English
For all n,l,k ∈ ℕ, n^{\overline{l}} · (n+l)^{\overline{k}} = n^{\overline{l+k}}.
Русский
Для любых n,l,k ∈ ℕ: n^{\overline{l}} · (n+l)^{\overline{k}} = n^{\overline{l+k}}.
LaTeX
$$$$\forall n,l,k \in \mathbb{N},\ n^{\overline{l}} \cdot (n+l)^{\overline{k}} = n^{\overline{l+k}}$$$$
Lean4
theorem ascFactorial_mul_ascFactorial (n l k : ℕ) :
n.ascFactorial l * (n + l).ascFactorial k = n.ascFactorial (l + k) := by
cases n with
| zero =>
cases l
· simp only [ascFactorial_zero, Nat.add_zero, Nat.one_mul, Nat.zero_add]

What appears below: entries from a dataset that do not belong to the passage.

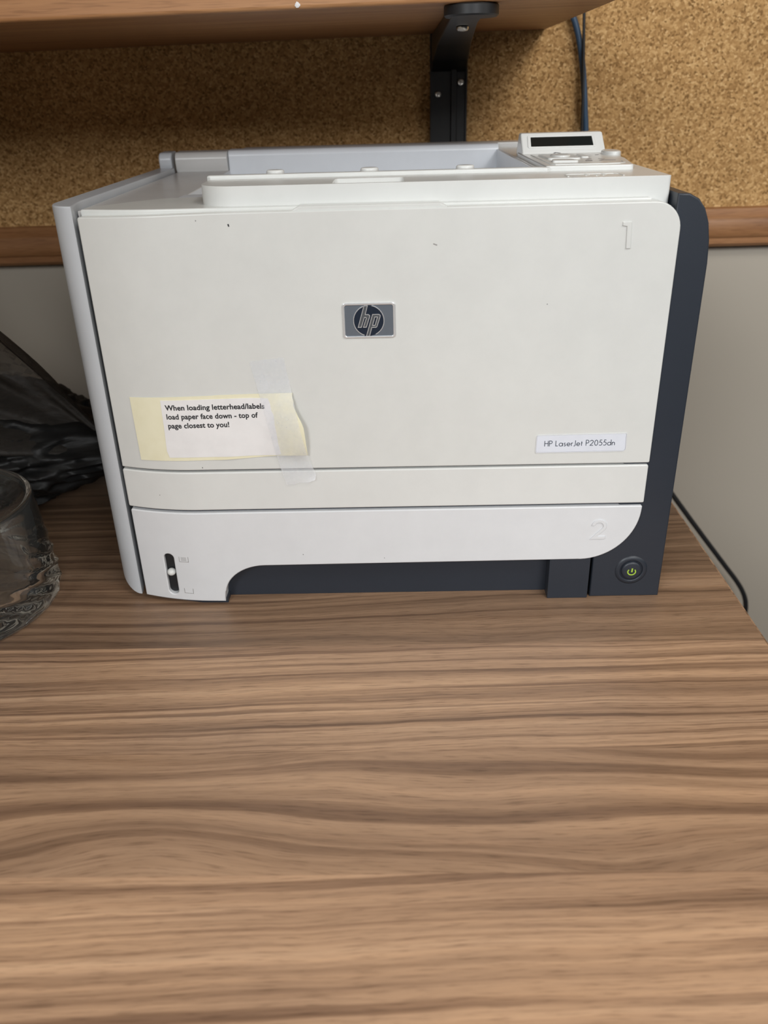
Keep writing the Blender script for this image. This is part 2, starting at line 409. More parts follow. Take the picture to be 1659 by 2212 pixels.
# ------------------------------------------------------------------ shelf and its bracket
SH = 0.0130
sh = tag(empty('wall_shelf', (-160, WALL, 359)), 'reddish wood-effect wall shelf above the printer', 'shelf')
prof = rpoly([(WALL - 10, 359.2), (108, 359.2, 2.5), (108, 389.2, 2.5), (WALL - 10, 389.2)], 4)
obj('shelf_board', prism(prof, -466, 151, 'x', deform=tilt(SH)), 'shelf', sh)
bm = bmesh.new(); bmesh.ops.create_icosphere(bm, subdivisions=3, radius=1)
for v in bm.verts:
    k = 1 + .45 * noise.noise(v.co * 2.3)
    v.co = Vector((-49 + v.co.x * 1.6 * k, 108 + v.co.y * .5, 361.0 + v.co.z * 1.5 * k))
obj('paint_fleck', bm, 'paper', sh)

br = tag(empty('shelf_bracket', (62, WALL - 9, 200)), 'black metal slotted upright and arm holding up the shelf', 'bracket')
prof = [(44, 411), (44, 402), (63, 402), (64, 399.5), (68.5, 399.5), (69.5, 404), (77, 404), (77.5, 402), (79, 402), (79, 411)]
obj('upright', prism(prof, 201, 362, 'z', bevel=.4), 'black_metal', br)
prof = rpoly([(403, 359.3), (112, 359.3), (112, 353, 3), (160, 351, 8), (300, 346, 40), (385, 337, 20), (403, 328)], 5)
def armw(c):
    if c.x > 60: c.x = 60 + (c.x - 60) * (.25 + .75 * max(0, min(1, (c.y - 150) / 230)))
    return c
obj('arm', prism(prof, 45, 78, 'x', bevel=1.2, both=True, cuts=[('y', [150, 200, 300])], deform=armw), 'black_metal', br)
obj('support_disc', lathe((58, 124, 0), [(0, 353), (16, 353), (17.2, 354), (17.2, 359), (16.6, 359.7), (0, 359.7)], 48), 'black_metal', br)
def screw(c, r, axis):
    b = lathe(c, [(0, -.8), (r * .35, -.8), (r * .42, -2.1), (r * .8, -1.8), (r, -.6), (r, .6), (0, .6)], 20, axis); return obj('screw', b, 'steel', br)
screw((51.2, 402, 309.5), 3.0, 'y'); screw((72.8, 404, 319.3), 3.2, 'y'); screw((56, 168, 350.0), 4.2, 'z')

# ------------------------------------------------------------------ cables
tag(obj('network_cable', tube([(162, 404, 385), (172, 404, 375), (180, 404, 358), (186, 404, 335), (190, 403, 310), (192.5, 403, 290), (194.6, 403, 272), (196, 402, 230), (190, 398, 160), (168, 392, 90), (140, 384, 60)], 2.9), 'blue_cable', origin=(190, 403, 270)),
    'blue network cable hanging from the shelf down behind the printer', 'cable')
tag(obj('thin_cable', tube([(183, 399.5, 390), (184.0, 399, 370), (186, 398.5, 340), (188, 398, 310), (189.2, 398, 285), (189.8, 398, 270), (190, 396, 220), (182, 390, 150), (165, 384, 110), (150, 378, 95)], 1.35), 'black_cable', origin=(188, 400, 270)),
    'thin black cable running beside the blue cable', 'cable')
pc = empty('power_cord', (288, 419, -62))
obj('cord', tube([(288, 419, -62), (296, 408, -74), (318, 392, -103), (357.4, 390, -154), (398.5, 390, -206), (420, 390, -233), (431.5, 390, -251), (437.5, 390, -268), (439, 390, -290), (436, 388, -340), (430, 385, -450), (425, 380, -600), (420, 372, -724)], 2.9, 14), 'black_cable', pc)
obj('wall_grommet', lathe((288, 419.6, -62), [(0, -6), (5, -6), (8, -4), (10, -1.5), (10, .2), (0, .2)], 28, 'y'), 'black_cable', pc)
tag(pc, 'black cord hanging on the wall past the right edge of the desk', 'cord')

# ------------------------------------------------------------------ printer
pr = tag(empty('laser_printer', (0, 150, 0)), 'off-white laser printer with charcoal right side standing on the desk', 'printer')
YC = 9.0
def yo(x): return YC * (max(0.0, -122 - x) / 50.0) ** 2
def curve(c): c.y += yo(c.x); return c
XC = ('x', [-122 - 4 * i for i in range(13)])
obj('chassis', box(-171, 150, 17, 345, 3, 222), 'dark', pr, wn=False)
obj('rear_chassis', box(-178, 158, 302, 352, 3, 248, 4), 'dark', pr)
obj('gap_liner', prism([(-169, 66), (150, 66), (150, 106), (-169, 106)], 3.6, 11, 'y', cuts=[XC], deform=curve), 'dark', pr, wn=False)
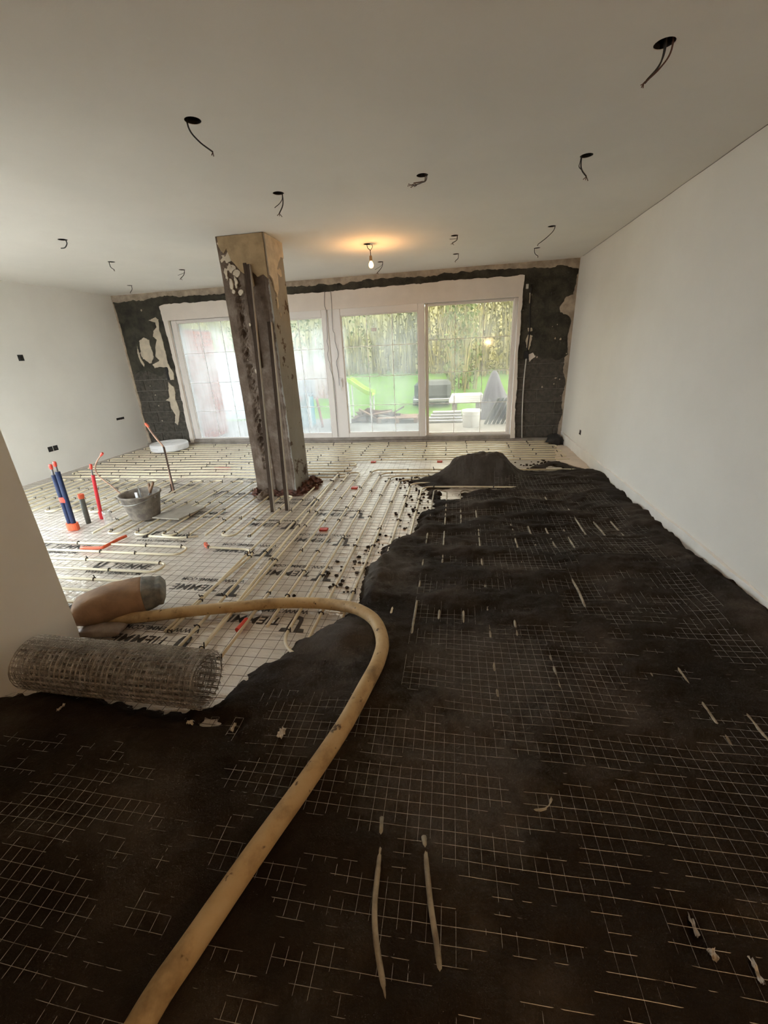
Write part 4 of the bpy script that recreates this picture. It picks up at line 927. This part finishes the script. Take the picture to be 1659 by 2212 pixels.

· simp only [Nat.add_right_comm, zero_ascFactorial, Nat.zero_add, Nat.zero_mul]
| succ n' =>
apply Nat.mul_left_cancel (factorial_pos n')
simp only [Nat.add_assoc, ← Nat.mul_assoc, factorial_mul_ascFactorial]
rw [Nat.add_comm 1 l, ← Nat.add_assoc, factorial_mul_ascFactorial, Nat.add_assoc]